• [PROBLEM DESCRIPTION] Copy the full set of lines exactly as given.

• [SOURCE DATA]
· · · · ·

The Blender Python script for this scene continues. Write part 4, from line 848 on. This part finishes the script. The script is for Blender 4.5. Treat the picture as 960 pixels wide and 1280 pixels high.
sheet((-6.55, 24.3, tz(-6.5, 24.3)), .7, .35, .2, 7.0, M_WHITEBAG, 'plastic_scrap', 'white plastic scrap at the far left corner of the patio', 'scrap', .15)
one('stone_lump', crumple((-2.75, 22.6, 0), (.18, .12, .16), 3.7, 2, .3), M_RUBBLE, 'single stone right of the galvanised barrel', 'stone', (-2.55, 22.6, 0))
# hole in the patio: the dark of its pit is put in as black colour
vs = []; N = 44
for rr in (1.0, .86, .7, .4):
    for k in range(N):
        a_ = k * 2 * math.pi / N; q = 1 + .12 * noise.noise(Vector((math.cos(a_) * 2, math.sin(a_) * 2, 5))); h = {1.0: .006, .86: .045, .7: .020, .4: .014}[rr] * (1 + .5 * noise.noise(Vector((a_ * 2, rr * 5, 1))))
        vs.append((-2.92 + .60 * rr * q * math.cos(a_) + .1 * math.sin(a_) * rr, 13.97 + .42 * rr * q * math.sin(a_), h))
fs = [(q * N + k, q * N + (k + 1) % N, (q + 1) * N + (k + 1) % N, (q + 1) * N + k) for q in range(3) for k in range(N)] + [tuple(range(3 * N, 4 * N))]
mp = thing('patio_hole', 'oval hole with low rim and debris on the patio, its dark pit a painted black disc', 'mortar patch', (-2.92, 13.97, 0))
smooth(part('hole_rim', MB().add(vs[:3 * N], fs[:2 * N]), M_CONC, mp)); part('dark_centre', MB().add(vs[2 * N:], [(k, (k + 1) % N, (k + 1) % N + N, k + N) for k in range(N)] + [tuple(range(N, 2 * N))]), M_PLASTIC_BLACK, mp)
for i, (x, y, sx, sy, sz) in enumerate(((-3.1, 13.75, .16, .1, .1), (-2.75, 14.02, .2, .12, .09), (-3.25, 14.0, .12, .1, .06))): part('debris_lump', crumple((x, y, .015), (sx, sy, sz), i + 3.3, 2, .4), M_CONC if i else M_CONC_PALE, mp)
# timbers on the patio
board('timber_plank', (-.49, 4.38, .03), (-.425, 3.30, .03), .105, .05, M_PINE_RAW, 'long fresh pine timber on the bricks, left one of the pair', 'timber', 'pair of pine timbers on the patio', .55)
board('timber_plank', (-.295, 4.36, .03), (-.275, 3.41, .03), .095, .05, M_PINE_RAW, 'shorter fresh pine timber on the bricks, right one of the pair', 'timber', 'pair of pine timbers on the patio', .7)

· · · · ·

• [ANSWER FOR THIS EXERCISE]
The Blender Python script for this scene continues. Write part 4, from line 848 on. This part finishes the script. The script is for Blender 4.5. Treat the picture as 960 pixels wide and 1280 pixels high.
sheet((-6.55, 24.3, tz(-6.5, 24.3)), .7, .35, .2, 7.0, M_WHITEBAG, 'plastic_scrap', 'white plastic scrap at the far left corner of the patio', 'scrap', .15)
one('stone_lump', crumple((-2.75, 22.6, 0), (.18, .12, .16), 3.7, 2, .3), M_RUBBLE, 'single stone right of the galvanised barrel', 'stone', (-2.55, 22.6, 0))
# hole in the patio: the dark of its pit is put in as black colour
vs = []; N = 44
for rr in (1.0, .86, .7, .4):
    for k in range(N):
        a_ = k * 2 * math.pi / N; q = 1 + .12 * noise.noise(Vector((math.cos(a_) * 2, math.sin(a_) * 2, 5))); h = {1.0: .006, .86: .045, .7: .020, .4: .014}[rr] * (1 + .5 * noise.noise(Vector((a_ * 2, rr * 5, 1))))
        vs.append((-2.92 + .60 * rr * q * math.cos(a_) + .1 * math.sin(a_) * rr, 13.97 + .42 * rr * q * math.sin(a_), h))
fs = [(q * N + k, q * N + (k + 1) % N, (q + 1) * N + (k + 1) % N, (q + 1) * N + k) for q in range(3) for k in range(N)] + [tuple(range(3 * N, 4 * N))]
mp = thing('patio_hole', 'oval hole with low rim and debris on the patio, its dark pit a painted black disc', 'mortar patch', (-2.92, 13.97, 0))
smooth(part('hole_rim', MB().add(vs[:3 * N], fs[:2 * N]), M_CONC, mp)); part('dark_centre', MB().add(vs[2 * N:], [(k, (k + 1) % N, (k + 1) % N + N, k + N) for k in range(N)] + [tuple(range(N, 2 * N))]), M_PLASTIC_BLACK, mp)
for i, (x, y, sx, sy, sz) in enumerate(((-3.1, 13.75, .16, .1, .1), (-2.75, 14.02, .2, .12, .09), (-3.25, 14.0, .12, .1, .06))): part('debris_lump', crumple((x, y, .015), (sx, sy, sz), i + 3.3, 2, .4), M_CONC if i else M_CONC_PALE, mp)
# timbers on the patio
board('timber_plank', (-.49, 4.38, .03), (-.425, 3.30, .03), .105, .05, M_PINE_RAW, 'long fresh pine timber on the bricks, left one of the pair', 'timber', 'pair of pine timbers on the patio', .55)
board('timber_plank', (-.295, 4.36, .03), (-.275, 3.41, .03), .095, .05, M_PINE_RAW, 'shorter fresh pine timber on the bricks, right one of the pair', 'timber', 'pair of pine timbers on the patio', .7)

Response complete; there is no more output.